>> begin
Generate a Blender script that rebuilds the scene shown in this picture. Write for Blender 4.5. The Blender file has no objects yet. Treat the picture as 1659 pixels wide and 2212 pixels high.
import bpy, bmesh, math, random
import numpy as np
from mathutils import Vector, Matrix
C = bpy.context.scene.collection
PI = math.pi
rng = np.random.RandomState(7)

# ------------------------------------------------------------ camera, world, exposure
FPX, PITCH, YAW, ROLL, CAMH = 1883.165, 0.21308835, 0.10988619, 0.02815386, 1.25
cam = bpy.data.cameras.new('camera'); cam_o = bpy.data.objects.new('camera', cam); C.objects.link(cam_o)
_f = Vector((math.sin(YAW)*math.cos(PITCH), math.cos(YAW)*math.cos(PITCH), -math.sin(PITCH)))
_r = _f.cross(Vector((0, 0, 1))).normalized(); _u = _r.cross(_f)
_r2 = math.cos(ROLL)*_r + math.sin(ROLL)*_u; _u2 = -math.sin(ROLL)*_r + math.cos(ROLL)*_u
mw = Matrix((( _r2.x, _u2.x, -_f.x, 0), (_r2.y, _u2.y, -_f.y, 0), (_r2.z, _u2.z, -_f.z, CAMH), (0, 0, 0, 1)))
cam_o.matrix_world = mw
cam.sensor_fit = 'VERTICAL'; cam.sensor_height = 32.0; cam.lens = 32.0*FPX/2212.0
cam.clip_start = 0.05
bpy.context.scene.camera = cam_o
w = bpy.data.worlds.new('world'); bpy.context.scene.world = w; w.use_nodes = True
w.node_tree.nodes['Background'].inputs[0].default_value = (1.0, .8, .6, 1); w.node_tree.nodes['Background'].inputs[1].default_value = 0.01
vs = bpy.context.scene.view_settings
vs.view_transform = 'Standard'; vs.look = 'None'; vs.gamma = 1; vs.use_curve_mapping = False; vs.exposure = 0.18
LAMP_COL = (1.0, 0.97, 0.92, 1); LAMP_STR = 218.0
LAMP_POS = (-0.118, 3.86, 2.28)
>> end
**Job**
Type out all of the material again, word for word.

**Response**
Generate a Blender script that rebuilds the scene shown in this picture. Write for Blender 4.5. The Blender file has no objects yet. Treat the picture as 1659 pixels wide and 2212 pixels high.
import bpy, bmesh, math, random
import numpy as np
from mathutils import Vector, Matrix
C = bpy.context.scene.collection
PI = math.pi
rng = np.random.RandomState(7)

# ------------------------------------------------------------ camera, world, exposure
FPX, PITCH, YAW, ROLL, CAMH = 1883.165, 0.21308835, 0.10988619, 0.02815386, 1.25
cam = bpy.data.cameras.new('camera'); cam_o = bpy.data.objects.new('camera', cam); C.objects.link(cam_o)
_f = Vector((math.sin(YAW)*math.cos(PITCH), math.cos(YAW)*math.cos(PITCH), -math.sin(PITCH)))
_r = _f.cross(Vector((0, 0, 1))).normalized(); _u = _r.cross(_f)
_r2 = math.cos(ROLL)*_r + math.sin(ROLL)*_u; _u2 = -math.sin(ROLL)*_r + math.cos(ROLL)*_u
mw = Matrix((( _r2.x, _u2.x, -_f.x, 0), (_r2.y, _u2.y, -_f.y, 0), (_r2.z, _u2.z, -_f.z, CAMH), (0, 0, 0, 1)))
cam_o.matrix_world = mw
cam.sensor_fit = 'VERTICAL'; cam.sensor_height = 32.0; cam.lens = 32.0*FPX/2212.0
cam.clip_start = 0.05
bpy.context.scene.camera = cam_o
w = bpy.data.worlds.new('world'); bpy.context.scene.world = w; w.use_nodes = True
w.node_tree.nodes['Background'].inputs[0].default_value = (1.0, .8, .6, 1); w.node_tree.nodes['Background'].inputs[1].default_value = 0.01
vs = bpy.context.scene.view_settings
vs.view_transform = 'Standard'; vs.look = 'None'; vs.gamma = 1; vs.use_curve_mapping = False; vs.exposure = 0.18
LAMP_COL = (1.0, 0.97, 0.92, 1); LAMP_STR = 218.0
LAMP_POS = (-0.118, 3.86, 2.28)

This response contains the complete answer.